■ OBJECTIVE
Can you output the material exactly as written, minus any pictures it holds?

■ DATA SHOWN
┌──

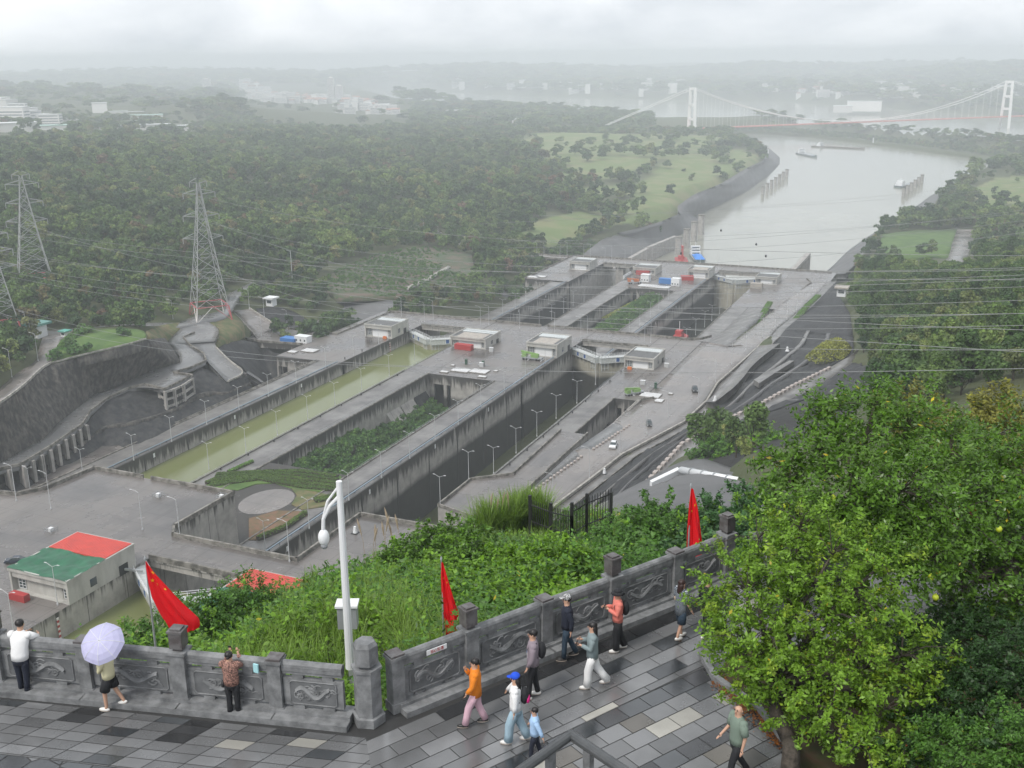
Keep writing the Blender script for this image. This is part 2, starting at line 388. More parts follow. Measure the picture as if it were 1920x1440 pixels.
# left apron of the middle stage (bridging deck, ramp up to the pylon)
lp=[(-305,432),(-328,430),(-334,426),(-352,438),(-372,452),(-385,478),(-375,482),(-336,458.5),(-299,456.5),(-299.5,512),(-305,512)]
block('wide concrete apron with blue and white cabins left of the lock',[(-305.05,433),(-328,430),(-352,436),(-384,470),(-380,490),(-336,458.5),(-305.05,456.5)],-136,m_wall4,zb=-139,name='concrete_apron',cat='apron',deckm=m_deck)
parapet([(-305,433),(-328,430),(-345,433)],-136,'stained parapet along the front of the left apron')
parapet([(-300,511.5),(-300,457),(-336,459),(-380,490)],-136,'long kerb wall behind the left apron',h=.7)
# near left plaza of the middle stage
pz=[P(*q,-136) for q in [(117,905),(190,850),(238,853),(262,838),(275,880)]]
block('small lower plaza beside the left lock wall below the black slope',[(-281.02,224),(-281.02,310),(-284,312),(-293,300),(-296,285),(-292,262),(-288,224)],-136,m_wall4,name='concrete_apron',cat='apron',zb=-145)
parapet([(-281.5,410),(-281.5,312),(-284,313),(-293,301),(-296,285),(-292,262),(-288,226)],-136,'kerb wall between the black slope and the left lock walkway',h=.8)
# right side of the middle stage
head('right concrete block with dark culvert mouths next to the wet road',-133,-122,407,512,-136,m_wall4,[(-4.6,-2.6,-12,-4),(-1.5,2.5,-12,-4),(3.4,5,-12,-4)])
MB().box(XR1,-133.02,407,512,ZB,-136).build('lock_wall',m_wall4w); tag(COL.objects[-1],'right channel wall head beside the gate house with green awning','lock wall')
sheet('pavement',[(-143.7,407),(-133,407),(-133,512),(-143.7,512)],-136,m_deck,kind='structure')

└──

■ ANSWER TO THIS EXERCISE
Keep writing the Blender script for this image. This is part 2, starting at line 388. More parts follow. Measure the picture as if it were 1920x1440 pixels.
# left apron of the middle stage (bridging deck, ramp up to the pylon)
lp=[(-305,432),(-328,430),(-334,426),(-352,438),(-372,452),(-385,478),(-375,482),(-336,458.5),(-299,456.5),(-299.5,512),(-305,512)]
block('wide concrete apron with blue and white cabins left of the lock',[(-305.05,433),(-328,430),(-352,436),(-384,470),(-380,490),(-336,458.5),(-305.05,456.5)],-136,m_wall4,zb=-139,name='concrete_apron',cat='apron',deckm=m_deck)
parapet([(-305,433),(-328,430),(-345,433)],-136,'stained parapet along the front of the left apron')
parapet([(-300,511.5),(-300,457),(-336,459),(-380,490)],-136,'long kerb wall behind the left apron',h=.7)
# near left plaza of the middle stage
pz=[P(*q,-136) for q in [(117,905),(190,850),(238,853),(262,838),(275,880)]]
block('small lower plaza beside the left lock wall below the black slope',[(-281.02,224),(-281.02,310),(-284,312),(-293,300),(-296,285),(-292,262),(-288,224)],-136,m_wall4,name='concrete_apron',cat='apron',zb=-145)
parapet([(-281.5,410),(-281.5,312),(-284,313),(-293,301),(-296,285),(-292,262),(-288,226)],-136,'kerb wall between the black slope and the left lock walkway',h=.8)
# right side of the middle stage
head('right concrete block with dark culvert mouths next to the wet road',-133,-122,407,512,-136,m_wall4,[(-4.6,-2.6,-12,-4),(-1.5,2.5,-12,-4),(3.4,5,-12,-4)])
MB().box(XR1,-133.02,407,512,ZB,-136).build('lock_wall',m_wall4w); tag(COL.objects[-1],'right channel wall head beside the gate house with green awning','lock wall')
sheet('pavement',[(-143.7,407),(-133,407),(-133,512),(-143.7,512)],-136,m_deck,kind='structure')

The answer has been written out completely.